>> start Source data

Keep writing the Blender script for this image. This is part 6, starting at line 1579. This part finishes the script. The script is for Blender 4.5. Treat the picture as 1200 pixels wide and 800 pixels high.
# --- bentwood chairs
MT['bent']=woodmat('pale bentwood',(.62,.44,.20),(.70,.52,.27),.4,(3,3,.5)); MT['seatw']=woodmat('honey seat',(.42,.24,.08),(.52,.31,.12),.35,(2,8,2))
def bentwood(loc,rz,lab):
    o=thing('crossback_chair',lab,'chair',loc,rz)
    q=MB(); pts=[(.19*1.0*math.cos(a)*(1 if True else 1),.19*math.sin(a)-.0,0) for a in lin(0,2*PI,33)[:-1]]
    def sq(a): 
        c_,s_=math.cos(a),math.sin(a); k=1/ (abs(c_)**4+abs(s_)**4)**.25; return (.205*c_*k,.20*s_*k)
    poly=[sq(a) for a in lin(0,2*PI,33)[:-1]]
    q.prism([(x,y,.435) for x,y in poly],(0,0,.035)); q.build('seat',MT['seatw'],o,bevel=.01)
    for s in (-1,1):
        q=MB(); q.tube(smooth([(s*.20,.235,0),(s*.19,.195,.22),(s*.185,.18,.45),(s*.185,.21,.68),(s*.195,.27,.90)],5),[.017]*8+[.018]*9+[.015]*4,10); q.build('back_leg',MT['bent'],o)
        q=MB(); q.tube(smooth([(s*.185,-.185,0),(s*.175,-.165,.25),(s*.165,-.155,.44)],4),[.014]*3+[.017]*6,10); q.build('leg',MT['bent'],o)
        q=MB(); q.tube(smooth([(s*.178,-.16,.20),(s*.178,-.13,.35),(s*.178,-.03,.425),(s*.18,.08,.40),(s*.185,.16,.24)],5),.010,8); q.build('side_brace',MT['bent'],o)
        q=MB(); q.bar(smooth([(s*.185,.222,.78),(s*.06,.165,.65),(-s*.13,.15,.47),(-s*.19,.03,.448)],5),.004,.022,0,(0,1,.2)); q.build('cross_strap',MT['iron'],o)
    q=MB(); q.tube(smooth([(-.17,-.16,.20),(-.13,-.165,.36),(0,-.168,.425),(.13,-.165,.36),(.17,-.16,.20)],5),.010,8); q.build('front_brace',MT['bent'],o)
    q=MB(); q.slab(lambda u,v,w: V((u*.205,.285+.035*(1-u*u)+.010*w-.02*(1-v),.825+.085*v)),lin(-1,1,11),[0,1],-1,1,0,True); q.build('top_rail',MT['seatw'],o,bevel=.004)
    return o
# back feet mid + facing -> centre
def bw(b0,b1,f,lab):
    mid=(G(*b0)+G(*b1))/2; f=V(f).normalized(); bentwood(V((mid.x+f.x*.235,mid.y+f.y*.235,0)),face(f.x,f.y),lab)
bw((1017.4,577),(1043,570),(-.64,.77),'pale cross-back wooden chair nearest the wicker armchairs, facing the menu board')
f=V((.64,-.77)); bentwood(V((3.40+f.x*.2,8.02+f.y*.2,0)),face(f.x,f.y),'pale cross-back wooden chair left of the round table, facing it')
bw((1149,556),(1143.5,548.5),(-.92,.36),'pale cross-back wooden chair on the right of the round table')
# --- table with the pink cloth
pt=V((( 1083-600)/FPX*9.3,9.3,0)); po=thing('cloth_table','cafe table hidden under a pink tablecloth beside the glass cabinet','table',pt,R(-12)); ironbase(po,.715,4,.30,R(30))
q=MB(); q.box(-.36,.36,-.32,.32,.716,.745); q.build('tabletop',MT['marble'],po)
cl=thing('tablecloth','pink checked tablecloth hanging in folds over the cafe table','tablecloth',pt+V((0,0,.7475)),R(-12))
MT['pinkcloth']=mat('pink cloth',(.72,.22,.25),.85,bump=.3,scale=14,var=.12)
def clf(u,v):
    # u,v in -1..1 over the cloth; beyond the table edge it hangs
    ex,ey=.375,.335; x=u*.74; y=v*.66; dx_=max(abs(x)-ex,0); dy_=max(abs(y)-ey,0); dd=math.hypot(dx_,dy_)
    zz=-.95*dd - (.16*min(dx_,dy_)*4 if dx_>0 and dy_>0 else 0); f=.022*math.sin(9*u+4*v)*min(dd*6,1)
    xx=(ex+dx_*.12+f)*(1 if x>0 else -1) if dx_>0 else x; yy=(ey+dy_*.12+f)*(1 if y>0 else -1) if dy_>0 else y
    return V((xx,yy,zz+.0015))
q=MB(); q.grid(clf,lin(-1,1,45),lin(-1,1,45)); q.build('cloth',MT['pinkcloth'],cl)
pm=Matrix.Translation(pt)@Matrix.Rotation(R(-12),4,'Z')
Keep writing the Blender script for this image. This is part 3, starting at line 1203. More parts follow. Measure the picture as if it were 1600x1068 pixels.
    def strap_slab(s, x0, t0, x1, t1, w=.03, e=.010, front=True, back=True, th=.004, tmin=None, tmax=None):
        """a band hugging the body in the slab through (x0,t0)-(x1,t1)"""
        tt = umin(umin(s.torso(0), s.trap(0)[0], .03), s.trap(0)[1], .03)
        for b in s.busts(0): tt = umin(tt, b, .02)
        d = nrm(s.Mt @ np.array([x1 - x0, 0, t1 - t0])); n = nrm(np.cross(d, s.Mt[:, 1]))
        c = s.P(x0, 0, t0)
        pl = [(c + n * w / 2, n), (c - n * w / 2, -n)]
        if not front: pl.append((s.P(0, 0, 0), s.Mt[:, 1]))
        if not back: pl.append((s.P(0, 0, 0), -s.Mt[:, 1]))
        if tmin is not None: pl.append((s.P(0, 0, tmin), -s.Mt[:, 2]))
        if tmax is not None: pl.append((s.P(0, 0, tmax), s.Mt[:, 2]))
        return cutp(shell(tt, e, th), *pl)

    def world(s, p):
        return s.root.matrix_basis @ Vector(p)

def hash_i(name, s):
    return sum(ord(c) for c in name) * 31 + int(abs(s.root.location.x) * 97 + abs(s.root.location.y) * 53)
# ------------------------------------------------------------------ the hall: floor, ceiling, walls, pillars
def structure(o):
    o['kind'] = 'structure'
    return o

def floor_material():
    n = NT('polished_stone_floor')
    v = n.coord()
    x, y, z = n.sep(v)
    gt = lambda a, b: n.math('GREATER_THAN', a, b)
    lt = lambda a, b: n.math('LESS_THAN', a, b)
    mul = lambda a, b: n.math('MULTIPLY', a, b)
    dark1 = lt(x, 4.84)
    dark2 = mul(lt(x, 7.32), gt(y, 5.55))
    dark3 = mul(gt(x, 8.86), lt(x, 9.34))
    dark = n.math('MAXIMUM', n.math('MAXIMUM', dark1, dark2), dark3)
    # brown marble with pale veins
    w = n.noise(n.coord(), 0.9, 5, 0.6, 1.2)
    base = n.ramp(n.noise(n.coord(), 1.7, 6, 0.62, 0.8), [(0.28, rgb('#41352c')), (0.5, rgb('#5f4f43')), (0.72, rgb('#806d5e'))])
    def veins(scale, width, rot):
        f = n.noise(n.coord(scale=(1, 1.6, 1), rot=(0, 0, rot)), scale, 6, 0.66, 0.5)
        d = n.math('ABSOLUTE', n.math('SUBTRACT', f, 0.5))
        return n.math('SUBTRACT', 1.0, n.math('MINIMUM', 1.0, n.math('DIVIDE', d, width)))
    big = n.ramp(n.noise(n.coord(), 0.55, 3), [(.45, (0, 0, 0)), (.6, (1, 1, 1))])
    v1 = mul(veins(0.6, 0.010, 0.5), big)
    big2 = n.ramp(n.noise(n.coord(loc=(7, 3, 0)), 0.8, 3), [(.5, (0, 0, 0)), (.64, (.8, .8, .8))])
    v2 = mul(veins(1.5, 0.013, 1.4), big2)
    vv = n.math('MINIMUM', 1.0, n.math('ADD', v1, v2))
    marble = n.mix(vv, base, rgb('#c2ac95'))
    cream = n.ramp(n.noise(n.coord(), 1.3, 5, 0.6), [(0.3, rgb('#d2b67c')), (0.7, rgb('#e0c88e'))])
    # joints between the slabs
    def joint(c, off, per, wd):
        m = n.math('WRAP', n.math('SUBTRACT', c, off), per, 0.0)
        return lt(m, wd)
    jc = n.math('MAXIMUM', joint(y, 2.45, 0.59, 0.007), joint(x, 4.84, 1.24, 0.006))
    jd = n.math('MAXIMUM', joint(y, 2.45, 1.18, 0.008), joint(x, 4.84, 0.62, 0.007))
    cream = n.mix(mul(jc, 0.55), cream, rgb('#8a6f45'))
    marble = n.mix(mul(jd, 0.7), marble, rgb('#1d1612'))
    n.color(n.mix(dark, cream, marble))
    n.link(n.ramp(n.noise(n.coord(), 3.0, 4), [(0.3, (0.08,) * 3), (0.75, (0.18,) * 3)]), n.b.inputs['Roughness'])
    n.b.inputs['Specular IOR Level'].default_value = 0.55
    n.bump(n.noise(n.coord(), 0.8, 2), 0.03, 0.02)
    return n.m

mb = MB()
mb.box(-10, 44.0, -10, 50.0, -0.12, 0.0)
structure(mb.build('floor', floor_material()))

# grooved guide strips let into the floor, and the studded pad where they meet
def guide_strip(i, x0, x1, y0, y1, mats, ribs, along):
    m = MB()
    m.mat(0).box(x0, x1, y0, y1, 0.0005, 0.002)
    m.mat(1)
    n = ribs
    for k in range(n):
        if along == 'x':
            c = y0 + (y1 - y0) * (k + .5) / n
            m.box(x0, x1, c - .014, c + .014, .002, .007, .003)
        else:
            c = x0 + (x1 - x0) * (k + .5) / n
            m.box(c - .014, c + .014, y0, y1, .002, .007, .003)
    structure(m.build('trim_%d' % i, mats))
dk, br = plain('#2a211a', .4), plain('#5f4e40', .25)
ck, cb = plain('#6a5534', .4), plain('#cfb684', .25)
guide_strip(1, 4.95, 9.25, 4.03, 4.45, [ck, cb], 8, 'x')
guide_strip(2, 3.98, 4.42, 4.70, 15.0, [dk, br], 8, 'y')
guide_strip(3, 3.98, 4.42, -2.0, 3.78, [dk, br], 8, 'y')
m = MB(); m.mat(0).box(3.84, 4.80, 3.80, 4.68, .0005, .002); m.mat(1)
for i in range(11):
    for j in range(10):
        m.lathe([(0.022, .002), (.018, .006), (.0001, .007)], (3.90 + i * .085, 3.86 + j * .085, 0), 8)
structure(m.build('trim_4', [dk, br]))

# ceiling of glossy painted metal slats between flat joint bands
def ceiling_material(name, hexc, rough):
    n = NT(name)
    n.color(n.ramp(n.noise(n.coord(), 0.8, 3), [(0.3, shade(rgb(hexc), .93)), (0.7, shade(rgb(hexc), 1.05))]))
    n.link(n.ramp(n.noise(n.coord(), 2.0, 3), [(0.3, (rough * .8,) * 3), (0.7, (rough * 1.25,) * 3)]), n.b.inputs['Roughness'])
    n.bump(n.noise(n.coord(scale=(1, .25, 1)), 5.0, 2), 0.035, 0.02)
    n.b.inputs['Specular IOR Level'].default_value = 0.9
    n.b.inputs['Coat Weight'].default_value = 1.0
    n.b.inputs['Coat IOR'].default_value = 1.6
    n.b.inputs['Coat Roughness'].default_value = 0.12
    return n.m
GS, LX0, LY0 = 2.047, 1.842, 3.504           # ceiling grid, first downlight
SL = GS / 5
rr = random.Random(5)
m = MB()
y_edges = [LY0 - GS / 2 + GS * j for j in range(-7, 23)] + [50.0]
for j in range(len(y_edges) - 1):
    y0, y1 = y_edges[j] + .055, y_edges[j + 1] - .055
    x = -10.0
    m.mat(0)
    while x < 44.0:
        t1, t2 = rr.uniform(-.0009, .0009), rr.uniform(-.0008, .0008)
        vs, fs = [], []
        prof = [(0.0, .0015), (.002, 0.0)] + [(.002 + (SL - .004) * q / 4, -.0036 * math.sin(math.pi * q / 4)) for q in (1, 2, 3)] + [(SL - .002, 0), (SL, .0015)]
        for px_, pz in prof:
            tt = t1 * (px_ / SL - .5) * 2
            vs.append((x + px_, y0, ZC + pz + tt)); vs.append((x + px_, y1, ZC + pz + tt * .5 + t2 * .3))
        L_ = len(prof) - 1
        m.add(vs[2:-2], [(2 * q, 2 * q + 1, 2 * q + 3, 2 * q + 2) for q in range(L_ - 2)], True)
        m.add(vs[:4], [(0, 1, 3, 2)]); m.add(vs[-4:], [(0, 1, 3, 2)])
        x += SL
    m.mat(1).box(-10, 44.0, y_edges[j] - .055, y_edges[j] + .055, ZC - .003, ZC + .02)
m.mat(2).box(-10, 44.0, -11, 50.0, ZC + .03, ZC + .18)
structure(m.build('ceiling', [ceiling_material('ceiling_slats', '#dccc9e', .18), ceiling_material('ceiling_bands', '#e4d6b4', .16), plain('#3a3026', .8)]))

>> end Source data

Task brief:
Scan the material above. Return every line containing the string "part".

Result for this exercise:
Keep writing the Blender script for this image. This is part 6, starting at line 1579. This part finishes the script. The script is for Blender 4.5. Treat the picture as 1200 pixels wide and 800 pixels high.
Keep writing the Blender script for this image. This is part 3, starting at line 1203. More parts follow. Measure the picture as if it were 1600x1068 pixels.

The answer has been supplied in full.